* Short task:
Restate verbatim the lines between the one holding "Write part 3" and the one holding "ONE = lambda t: [('s', t, .6, .12, .08, .92)]", both included, and no others.

* Records for this task:
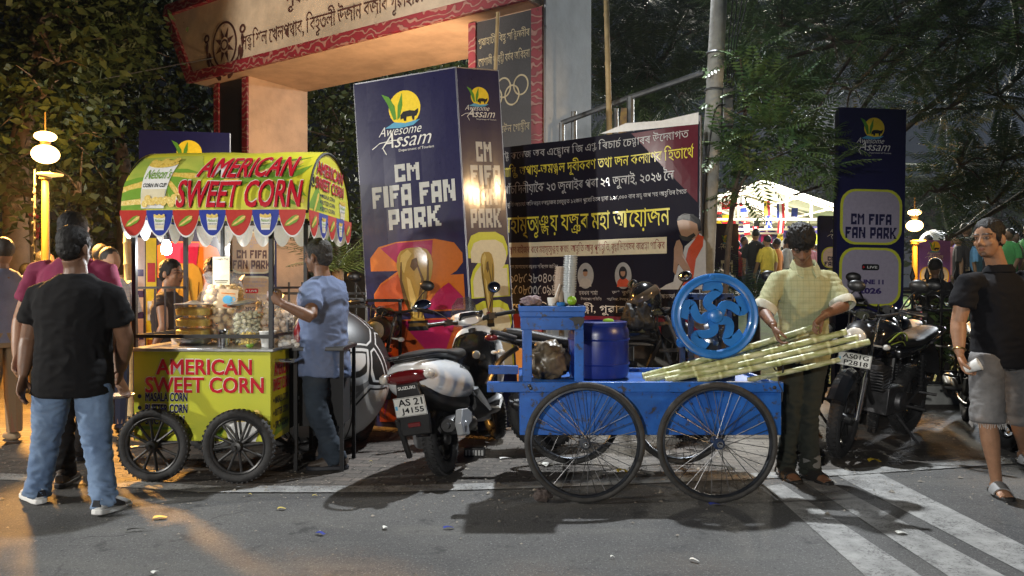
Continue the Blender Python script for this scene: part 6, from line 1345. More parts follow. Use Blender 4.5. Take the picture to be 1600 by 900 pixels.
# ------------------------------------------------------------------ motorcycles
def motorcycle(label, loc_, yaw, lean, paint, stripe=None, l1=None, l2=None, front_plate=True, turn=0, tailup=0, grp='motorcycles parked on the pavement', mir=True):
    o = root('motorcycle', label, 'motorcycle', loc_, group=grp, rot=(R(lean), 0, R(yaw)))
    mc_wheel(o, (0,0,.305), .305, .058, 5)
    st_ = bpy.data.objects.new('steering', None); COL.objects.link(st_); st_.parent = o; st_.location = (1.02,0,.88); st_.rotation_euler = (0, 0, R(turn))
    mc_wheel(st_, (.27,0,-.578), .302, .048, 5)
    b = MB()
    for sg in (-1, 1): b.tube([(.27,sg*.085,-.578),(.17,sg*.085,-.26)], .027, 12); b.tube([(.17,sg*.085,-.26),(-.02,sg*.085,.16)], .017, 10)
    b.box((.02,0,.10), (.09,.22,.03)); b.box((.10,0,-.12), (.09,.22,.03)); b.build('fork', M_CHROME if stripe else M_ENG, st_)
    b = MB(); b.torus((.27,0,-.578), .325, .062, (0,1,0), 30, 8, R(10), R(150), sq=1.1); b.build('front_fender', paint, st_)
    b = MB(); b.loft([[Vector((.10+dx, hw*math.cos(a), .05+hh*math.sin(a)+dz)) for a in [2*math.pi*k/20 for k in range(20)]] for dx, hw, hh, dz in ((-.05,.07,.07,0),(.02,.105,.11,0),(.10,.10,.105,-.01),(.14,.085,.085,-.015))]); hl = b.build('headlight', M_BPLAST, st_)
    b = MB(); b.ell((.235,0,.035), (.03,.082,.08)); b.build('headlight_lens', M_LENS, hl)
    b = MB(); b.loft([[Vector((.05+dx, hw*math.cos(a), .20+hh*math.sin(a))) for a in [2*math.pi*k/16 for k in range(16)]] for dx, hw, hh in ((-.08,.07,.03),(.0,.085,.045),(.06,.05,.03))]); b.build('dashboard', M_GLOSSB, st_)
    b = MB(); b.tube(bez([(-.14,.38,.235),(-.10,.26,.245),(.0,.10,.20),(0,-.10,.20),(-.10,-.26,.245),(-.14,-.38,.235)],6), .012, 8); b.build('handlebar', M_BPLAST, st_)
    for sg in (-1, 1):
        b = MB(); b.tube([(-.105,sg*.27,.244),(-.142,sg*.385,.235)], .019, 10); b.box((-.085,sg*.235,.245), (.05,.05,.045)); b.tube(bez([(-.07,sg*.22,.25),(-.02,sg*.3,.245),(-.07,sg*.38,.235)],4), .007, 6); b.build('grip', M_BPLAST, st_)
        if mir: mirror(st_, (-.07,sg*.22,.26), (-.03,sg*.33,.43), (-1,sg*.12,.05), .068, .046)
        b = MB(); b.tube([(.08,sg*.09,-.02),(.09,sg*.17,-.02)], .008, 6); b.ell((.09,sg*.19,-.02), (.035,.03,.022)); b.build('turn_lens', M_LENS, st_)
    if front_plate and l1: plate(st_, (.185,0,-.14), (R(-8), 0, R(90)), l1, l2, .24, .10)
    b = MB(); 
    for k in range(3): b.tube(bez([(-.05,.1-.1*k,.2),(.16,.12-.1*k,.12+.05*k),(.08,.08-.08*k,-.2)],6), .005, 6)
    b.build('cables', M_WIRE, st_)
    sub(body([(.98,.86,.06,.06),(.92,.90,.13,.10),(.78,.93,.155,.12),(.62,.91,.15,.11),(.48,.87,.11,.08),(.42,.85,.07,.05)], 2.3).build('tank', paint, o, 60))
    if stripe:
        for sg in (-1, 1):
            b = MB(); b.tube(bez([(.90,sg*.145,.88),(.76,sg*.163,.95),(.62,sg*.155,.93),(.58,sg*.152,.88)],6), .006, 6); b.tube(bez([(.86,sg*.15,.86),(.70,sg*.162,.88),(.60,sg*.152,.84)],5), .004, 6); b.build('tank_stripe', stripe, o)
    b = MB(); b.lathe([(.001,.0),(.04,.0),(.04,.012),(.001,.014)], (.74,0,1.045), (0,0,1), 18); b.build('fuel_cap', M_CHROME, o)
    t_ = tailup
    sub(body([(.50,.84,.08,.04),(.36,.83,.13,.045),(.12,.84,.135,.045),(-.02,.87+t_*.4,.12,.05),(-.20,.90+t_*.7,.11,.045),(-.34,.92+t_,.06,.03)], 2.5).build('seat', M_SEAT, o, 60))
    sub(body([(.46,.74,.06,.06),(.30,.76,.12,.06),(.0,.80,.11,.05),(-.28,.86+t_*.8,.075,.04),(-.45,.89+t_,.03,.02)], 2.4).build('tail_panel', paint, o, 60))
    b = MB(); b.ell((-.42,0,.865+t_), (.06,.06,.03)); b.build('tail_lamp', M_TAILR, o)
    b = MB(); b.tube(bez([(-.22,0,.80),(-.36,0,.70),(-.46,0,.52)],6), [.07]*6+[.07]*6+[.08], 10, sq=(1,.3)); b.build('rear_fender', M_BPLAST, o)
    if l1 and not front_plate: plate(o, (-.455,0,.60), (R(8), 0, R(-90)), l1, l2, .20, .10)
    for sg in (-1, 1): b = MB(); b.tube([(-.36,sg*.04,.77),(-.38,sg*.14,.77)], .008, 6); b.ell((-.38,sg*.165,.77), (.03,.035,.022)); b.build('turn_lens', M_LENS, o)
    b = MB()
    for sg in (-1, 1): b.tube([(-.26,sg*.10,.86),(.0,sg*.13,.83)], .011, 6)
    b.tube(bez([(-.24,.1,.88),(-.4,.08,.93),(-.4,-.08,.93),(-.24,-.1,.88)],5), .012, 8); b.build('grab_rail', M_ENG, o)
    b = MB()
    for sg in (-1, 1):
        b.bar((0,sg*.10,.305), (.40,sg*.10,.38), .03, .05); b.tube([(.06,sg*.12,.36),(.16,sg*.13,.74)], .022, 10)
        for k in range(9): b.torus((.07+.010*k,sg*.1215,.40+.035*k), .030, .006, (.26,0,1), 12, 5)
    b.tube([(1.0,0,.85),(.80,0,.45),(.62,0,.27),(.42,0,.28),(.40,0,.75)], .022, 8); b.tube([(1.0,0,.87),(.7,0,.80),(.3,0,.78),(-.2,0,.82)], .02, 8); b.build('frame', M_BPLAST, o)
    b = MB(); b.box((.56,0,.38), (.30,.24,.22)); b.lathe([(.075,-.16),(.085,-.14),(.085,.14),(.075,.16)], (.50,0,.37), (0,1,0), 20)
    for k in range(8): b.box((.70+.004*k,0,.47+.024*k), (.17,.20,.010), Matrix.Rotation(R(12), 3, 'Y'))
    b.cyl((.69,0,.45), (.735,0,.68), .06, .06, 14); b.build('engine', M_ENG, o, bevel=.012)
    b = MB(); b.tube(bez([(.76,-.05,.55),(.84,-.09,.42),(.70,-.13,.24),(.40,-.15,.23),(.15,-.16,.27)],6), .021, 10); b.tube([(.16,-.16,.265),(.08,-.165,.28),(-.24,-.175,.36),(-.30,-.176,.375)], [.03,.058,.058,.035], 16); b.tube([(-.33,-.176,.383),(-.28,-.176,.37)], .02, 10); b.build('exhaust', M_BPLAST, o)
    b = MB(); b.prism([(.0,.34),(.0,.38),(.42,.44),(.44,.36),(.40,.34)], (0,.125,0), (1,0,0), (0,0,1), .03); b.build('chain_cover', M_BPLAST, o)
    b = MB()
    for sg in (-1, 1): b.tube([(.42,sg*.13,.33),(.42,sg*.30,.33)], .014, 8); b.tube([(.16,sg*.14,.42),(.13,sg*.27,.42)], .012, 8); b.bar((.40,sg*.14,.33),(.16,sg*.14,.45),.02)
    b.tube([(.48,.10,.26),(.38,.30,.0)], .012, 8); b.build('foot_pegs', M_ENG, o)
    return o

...

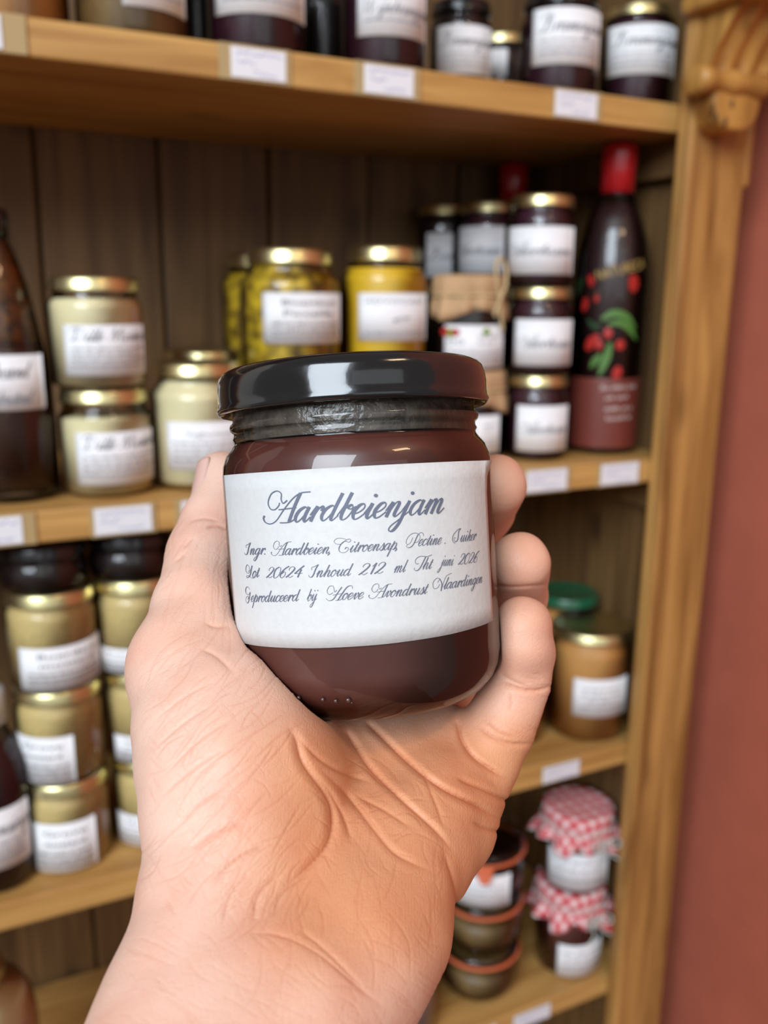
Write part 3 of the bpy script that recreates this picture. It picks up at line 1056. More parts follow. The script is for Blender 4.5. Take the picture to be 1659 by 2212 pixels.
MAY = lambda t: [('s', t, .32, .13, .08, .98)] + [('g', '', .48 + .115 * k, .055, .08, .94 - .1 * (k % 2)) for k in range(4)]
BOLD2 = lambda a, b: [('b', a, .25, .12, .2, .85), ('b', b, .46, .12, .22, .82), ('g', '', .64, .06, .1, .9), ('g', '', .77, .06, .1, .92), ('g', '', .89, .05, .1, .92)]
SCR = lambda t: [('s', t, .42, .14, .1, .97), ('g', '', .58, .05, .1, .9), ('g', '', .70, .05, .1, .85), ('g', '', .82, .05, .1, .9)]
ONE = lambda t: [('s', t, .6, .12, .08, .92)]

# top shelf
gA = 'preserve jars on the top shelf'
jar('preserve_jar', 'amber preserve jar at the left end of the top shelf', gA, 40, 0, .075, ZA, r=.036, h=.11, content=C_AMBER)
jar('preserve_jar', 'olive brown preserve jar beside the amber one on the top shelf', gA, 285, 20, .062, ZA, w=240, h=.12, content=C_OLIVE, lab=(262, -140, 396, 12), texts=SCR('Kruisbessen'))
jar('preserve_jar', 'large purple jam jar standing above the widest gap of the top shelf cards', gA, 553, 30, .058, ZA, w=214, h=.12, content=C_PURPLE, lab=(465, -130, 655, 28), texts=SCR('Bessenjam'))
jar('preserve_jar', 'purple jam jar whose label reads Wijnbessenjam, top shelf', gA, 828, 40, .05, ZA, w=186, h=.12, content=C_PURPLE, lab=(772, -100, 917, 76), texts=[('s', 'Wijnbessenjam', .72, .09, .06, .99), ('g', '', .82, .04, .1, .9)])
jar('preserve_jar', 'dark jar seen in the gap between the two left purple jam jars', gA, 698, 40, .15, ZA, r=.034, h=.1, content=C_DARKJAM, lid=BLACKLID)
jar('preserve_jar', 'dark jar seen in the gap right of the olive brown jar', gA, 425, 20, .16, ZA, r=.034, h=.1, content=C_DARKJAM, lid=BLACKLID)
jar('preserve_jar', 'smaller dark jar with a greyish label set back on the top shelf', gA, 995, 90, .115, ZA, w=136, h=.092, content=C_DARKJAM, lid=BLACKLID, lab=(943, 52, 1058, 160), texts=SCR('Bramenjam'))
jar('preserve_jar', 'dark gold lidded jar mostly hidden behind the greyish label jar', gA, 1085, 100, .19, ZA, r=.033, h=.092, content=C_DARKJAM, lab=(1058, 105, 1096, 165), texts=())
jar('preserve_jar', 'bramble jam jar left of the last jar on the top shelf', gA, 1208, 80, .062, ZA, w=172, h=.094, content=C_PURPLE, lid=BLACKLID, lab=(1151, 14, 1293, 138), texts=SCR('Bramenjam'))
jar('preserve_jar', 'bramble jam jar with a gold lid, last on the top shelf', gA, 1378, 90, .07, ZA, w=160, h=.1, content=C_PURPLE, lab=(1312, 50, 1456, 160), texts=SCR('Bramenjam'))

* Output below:
Write part 3 of the bpy script that recreates this picture. It picks up at line 1056. More parts follow. The script is for Blender 4.5. Take the picture to be 1659 by 2212 pixels.
MAY = lambda t: [('s', t, .32, .13, .08, .98)] + [('g', '', .48 + .115 * k, .055, .08, .94 - .1 * (k % 2)) for k in range(4)]
BOLD2 = lambda a, b: [('b', a, .25, .12, .2, .85), ('b', b, .46, .12, .22, .82), ('g', '', .64, .06, .1, .9), ('g', '', .77, .06, .1, .92), ('g', '', .89, .05, .1, .92)]
SCR = lambda t: [('s', t, .42, .14, .1, .97), ('g', '', .58, .05, .1, .9), ('g', '', .70, .05, .1, .85), ('g', '', .82, .05, .1, .9)]
ONE = lambda t: [('s', t, .6, .12, .08, .92)]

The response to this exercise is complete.